PAVILION OF IVORY COAST | 58TH VENICE BIENNALE
ONE MILLION - EDITION JUNGLE PORCELAIN | ROAR PUBLICATION
Launch: November 23, 2019, 6-7:30 pm
Location: Castello Gallery, Calle Seconda de la Fava, 1636/A, 30122 Venice VE, Italy
Jungle Porcelain
Text Angelika Boeck
Jungle Porcelain (2017) consists of sturdy multi-purpose objects. A cylinder that serves as a plate support, can later be used as a lantern. It shows the engraved shape of a machete and several animal traps that I have come to know as vital for the jungle.
I haven't lived in Sarawak since 2017 - Uli Aigner and I have recreated the interaction for our contribution to the publication ROAR in Berlin, our interaction being documented by the filmmaker Michal Kosakowski.
The two-part porcelain tableware Jungle Porcelain (Item 2316-2322) was designed by Uli Aigner and me together and produced by Uli Aigner as part of her ONE MILLION project. My experiences, which I gained between 2010 and 2016 in daily life on Borneo, in the Kelabit highlands, played an essential role in the conception.

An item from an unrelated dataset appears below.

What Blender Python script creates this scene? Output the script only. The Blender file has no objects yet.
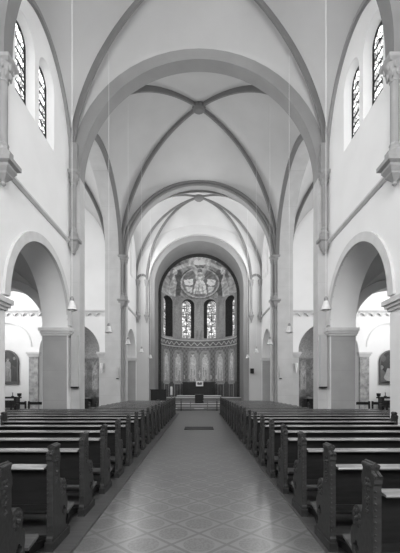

ROAR is a new publication edited by Rosanna Greaves and Marina Velez. This 300 page curated book-work explores how artistic and aesthetic strategies address notions of sustainability. ROAR invited a selection of artists, curators, writers and academics to respond to broad issues around sustainability, such as the Anthropocene, ecology, land and borders, human and non-human relationships, notions of work, energy and time, and the creation and distribution of knowledge. The title of the book, ROAR, refers to both a primordial expression and a voice that demands, and deserves to be heard. The title encapsulates the essential questions of the book: what happens when nature, landscape, animals and humans are deprived of their own voice? Nature and landscapes talk to us non-verbally, but only if we listen. Animals and other non-humans use language, although we often fail to hear or understand. Some humans are also disenfranchised and lack a voice. But together, their ROAR of frustration and horror is increasingly making itself heard.
This is a curated artists book: a space for curation, practice, critically-engaged art commissions and scholarly essays. The striking visual design of ROAR (by Klara Foldys of Foldys Designs) actively considers the space of the page and its potential for bringing together academic writing, image and text. This is an integrated research, promoting collaboration and cross-disciplinary discussion and creative experiment. Overlapping, linked, mapped and layered images and text use the page to explorations of the complexity of sustainability: What are the indicators that point out when labour turns to exploitation? At what point does the survival of one species mean the extinction of another? How can we tell the history of those who have no voice? How can energy be used as a positive and transgressive metaphor that infiltrates and crosses borders? The conversation has only just begun, but climate change, pollution, and the increasingly strident year-zero scenarios and doomsday science underline an inescapable urgency. There is no time for rhetoric detours or for spins of the mind and procrastinations of the soul. ROAR is an urgent, raw, poetic and multi-faceted contribution to this complex and troubled conversation.